In other words, the stubborn insistence of both camps to plunge ahead in a competitive heat is likely to leave both formats stillborn when they launch. Everyone compares this to the VHS-Beta battle of 25 years ago. But what about DVD-Audio and SACD? Six years after their launch, both formats are ciphers at best.


Junio Nakamura, Matsushita's president, remarked last month that "the talks, they have not collapsed, but Matsushita and Sony have not changed their stance. We are waiting for Toshiba's decision." In other words, Sony and Matsushita (maker of Panasonic products) are perfectly happy to talk to Toshiba as long as that camp will accede to Blu-ray's physical structure.

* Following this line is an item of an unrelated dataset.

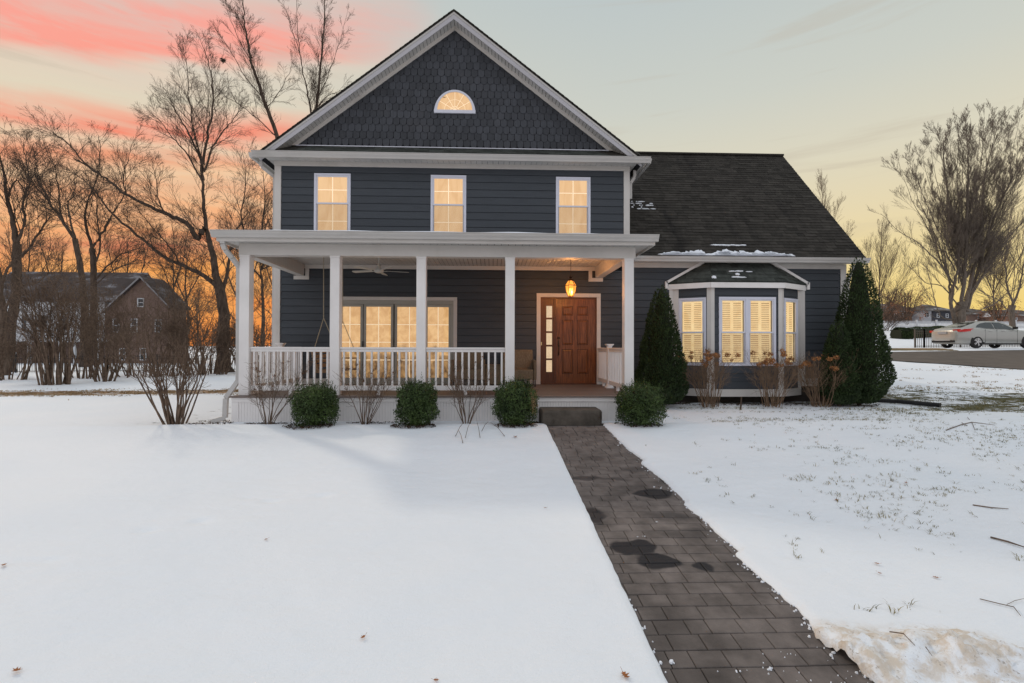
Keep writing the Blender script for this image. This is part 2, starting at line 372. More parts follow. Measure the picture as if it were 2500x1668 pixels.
def special():
    # window muntins, given emission to stand for light from the room behind
    m = bpy.data.materials.new('glowing muntin'); m.use_nodes = True; t = NT(m.node_tree)
    b = t.n['Principled BSDF']; b.inputs['Base Color'].default_value = (0.85, 0.72, 0.55, 1); b.inputs['Roughness'].default_value = 0.5
    b.inputs['Emission Color'].default_value = (*lin((255, 226, 184)), 1); b.inputs['Emission Strength'].default_value = 0.62
    M['muntin'] = m
    # glass in front of shutters
    m = bpy.data.materials.new('window glass'); m.use_nodes = True; t = NT(m.node_tree); t.n.clear()
    o = t.add('ShaderNodeOutputMaterial'); tr = t.add('ShaderNodeBsdfTransparent'); gl = t.add('ShaderNodeBsdfGlossy'); gl.inputs['Roughness'].default_value = 0.02
    fr = t.add('ShaderNodeFresnel'); fr.inputs[0].default_value = 1.5; ms = t.add('ShaderNodeMixShader')
    t.link(fr.outputs[0], ms.inputs[0]); t.link(tr.outputs[0], ms.inputs[1]); t.link(gl.outputs[0], ms.inputs[2]); t.link(ms.outputs[0], o.inputs[0]); M['glass'] = m
    # insect screen
    m = bpy.data.materials.new('insect screen mesh'); m.use_nodes = True; t = NT(m.node_tree); t.n.clear()
    o = t.add('ShaderNodeOutputMaterial'); tr = t.add('ShaderNodeBsdfTransparent'); df = t.add('ShaderNodeBsdfDiffuse'); df.inputs[0].default_value = (0.18, 0.18, 0.17, 1)
    ms = t.add('ShaderNodeMixShader'); ms.inputs[0].default_value = 0.27
    t.link(tr.outputs[0], ms.inputs[1]); t.link(df.outputs[0], ms.inputs[2]); t.link(ms.outputs[0], o.inputs[0]); M['screen'] = m
    # lantern glass: amber, glowing from the bulbs inside
    m = bpy.data.materials.new('amber seeded lantern glass'); m.use_nodes = True; t = NT(m.node_tree); t.n.clear()
    o = t.add('ShaderNodeOutputMaterial'); tr = t.add('ShaderNodeBsdfTransparent'); tr.inputs[0].default_value = (1, 0.8, 0.5, 1)
    em = t.add('ShaderNodeEmission'); em.inputs[0].default_value = (1.0, 0.36, 0.06, 1); em.inputs[1].default_value = 1.7
    ms = t.add('ShaderNodeMixShader'); ms.inputs[0].default_value = 0.7
    t.link(tr.outputs[0], ms.inputs[1]); t.link(em.outputs[0], ms.inputs[2]); t.link(ms.outputs[0], o.inputs[0]); M['lantern'] = m
    # snow, with soil / grass showing where the 'bare' attribute says it is thin
    m = bpy.data.materials.new('snow'); m.use_nodes = True; t = NT(m.node_tree); b = t.n['Principled BSDF']
    pos = t.add('ShaderNodeNewGeometry').outputs['Position']
    at_ = t.add('ShaderNodeAttribute'); at_.attribute_name = 'bare'; bare = at_.outputs['Fac']
    a2 = t.add('ShaderNodeAttribute'); a2.attribute_name = 'dirty'; dirty = a2.outputs['Fac']
    a3 = t.add('ShaderNodeAttribute'); a3.attribute_name = 'dry'; dry = a3.outputs['Fac']
    big = t.noise(pos, 0.5, 3, 0.5)
    sc = t.ramp(big, [(0.3, (0.80, 0.845, 0.90)), (0.7, (0.86, 0.885, 0.92))])
    dn = t.noise(pos, 9, 6, 0.65, 0.4)
    dm = t.math('MULTIPLY', dirty, t.smooth(dn, 0.38, 0.62))
    sc = t.mix(dm, sc, (0.66, 0.58, 0.49))
    dm2 = t.math('MULTIPLY', dirty, t.smooth(t.noise(pos, 38, 5, 0.7), 0.56, 0.70))
    sc = t.mix(t.math('MULTIPLY', dm2, 0.8), sc, (0.30, 0.24, 0.18))
    n1 = t.noise(t.vmap(pos, (1, 2.4, 1)), 2.2, 8, 0.68, 0.3)
    mask = t.smooth(t.math('ADD', n1, t.math('SUBTRACT', bare, 0.5)), 0.50, 0.58)
    mask = t.math('MULTIPLY', mask, t.smooth(bare, 0.01, 0.12))
    g = t.ramp(t.noise(pos, 14, 6, 0.7), [(0.3, (0.050, 0.048, 0.024)), (0.7, (0.13, 0.125, 0.06))])
    gd = t.ramp(t.noise(pos, 14, 6, 0.7), [(0.3, (0.20, 0.11, 0.05)), (0.7, (0.42, 0.26, 0.13))])
    g = t.mix(dry, g, gd)
    c = t.mix(mask, sc, g); t.link(c, b.inputs['Base Color'])
    b.inputs['Roughness'].default_value = 0.75; b.inputs['Specular IOR Level'].default_value = 0.2
    h = t.math('ADD', t.math('MULTIPLY', t.noise(t.vmap(pos, (1, 1.6, 1)), 7, 5, 0.55), 0.6), t.math('MULTIPLY', t.noise(pos, 70, 4, 0.65), 0.22))
    h = t.math('SUBTRACT', h, t.math('MULTIPLY', mask, 1.2))
    bn = t.add('ShaderNodeBump'); bn.inputs['Strength'].default_value = 0.9; bn.inputs['Distance'].default_value = 0.020
    t.link(h, bn.inputs['Height']); t.link(bn.outputs[0], b.inputs['Normal']); M['snow'] = m
    M['plainsnow'] = pbr('clean snow', (0.83, 0.86, 0.92), 0.8, 0.03, 6, 0.01, 25, spec=0.2)
    # pavers with wet patches of their own shape
    m = pbr('taupe concrete paver', (0.138, 0.117, 0.108), 0.8, 0.30, 5, 0.004, 70, island=0.09, tint=(0.158, 0.135, 0.125), spec=0.3, dirt=((0.05, 0.043, 0.04), 0.6, (1.3, 1.3, 1)))
    t = NT(m.node_tree); b = t.n['Principled BSDF']; pos = t.add('ShaderNodeNewGeometry').outputs['Position']
    wn = t.add('ShaderNodeTexNoise'); t.link(pos, wn.inputs['Vector']); wn.inputs['Scale'].default_value = 3.2; wn.inputs['Detail'].default_value = 3
    vo = t.add('ShaderNodeVectorMath', operation='MULTIPLY_ADD'); t.link(wn.outputs['Color'], vo.inputs[0]); vo.inputs[1].default_value = (0.26, 0.26, 0); t.link(pos, vo.inputs[2])
    sp = t.add('ShaderNodeSeparateXYZ'); t.link(vo.outputs[0], sp.inputs[0])
    tot = None; soft = None
    for (px, py, rx, ry, sharp, amt) in WET:
        p = ground_at(px, py); c0x, c0y = p.x + 0.13, p.y + 0.13
        ex = t.math('DIVIDE', t.math('SUBTRACT', sp.outputs[0], c0x), rx); ey = t.math('DIVIDE', t.math('SUBTRACT', sp.outputs[1], c0y), ry)
        r2 = t.math('ADD', t.math('MULTIPLY', ex, ex), t.math('MULTIPLY', ey, ey))
        k = t.math('MULTIPLY', t.smooth(r2, 1.0 + sharp, 1.0 - sharp), amt)
        tot = k if tot is None else t.math('MAXIMUM', tot, k)
    old = b.inputs['Base Color'].links[0].from_socket
    t.link(t.mix(tot, old, (0.020, 0.019, 0.022)), b.inputs['Base Color'])
    t.link(t.math('MULTIPLY_ADD', tot, -0.22, c=0.8), b.inputs['Roughness'])
    M['paver'] = m
WET = [(1598, 1197, 0.21, 0.13, .28, 1), (1545, 1325, 0.19, 0.15, .25, 1), (1605, 1360, 0.17, 0.13, .25, 1), (1713, 1372, 0.10, 0.07, .4, 1),
       (1448, 1250, 0.11, 0.16, .5, .9), (1428, 1161, 0.20, 0.06, .7, .7), (1500, 1163, 0.20, 0.06, .8, .6), (1459, 1113, 0.10, 0.09, .8, .5),
       (1370, 1034, 0.30, 0.06, .6, .9), (1560, 1140, 0.16, 0.10, .9, .45), (1640, 1250, 0.22, 0.10, .95, .45), (1680, 1290, 0.25, 0.12, .95, .4)]
special()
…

Blu-ray discs have a data layer only 0.1mm from the disc surface, while HD DVD discs write data on a layer 0.6mm from the surface. The Blu-ray format allows for greater capacity, while the HD DVD format allows for greater compatibility with current DVD players and manufacturing facilities. In any case, Nakamura said, "There is still a chance to create a new format, but we will not waver from the 0.1mm point."


In addition, both sides are holding out for significant royalty payments not just from players and TVs, but from discs, computer drives, and a host of related products. But the truth is, the royalty payments will be meager at best if consumers sit back and buy nothing rather than invest in a format that may die. HD DVD plans to begin selling its first players late this year and has already made public the names of 85 movie titles to go on sale at the same time. Sony expects to sell its first players in 2006.


All of us want a high-definition optical disc format. No consumer-electronics product on the horizon is more important. Please, this time, don't let us down.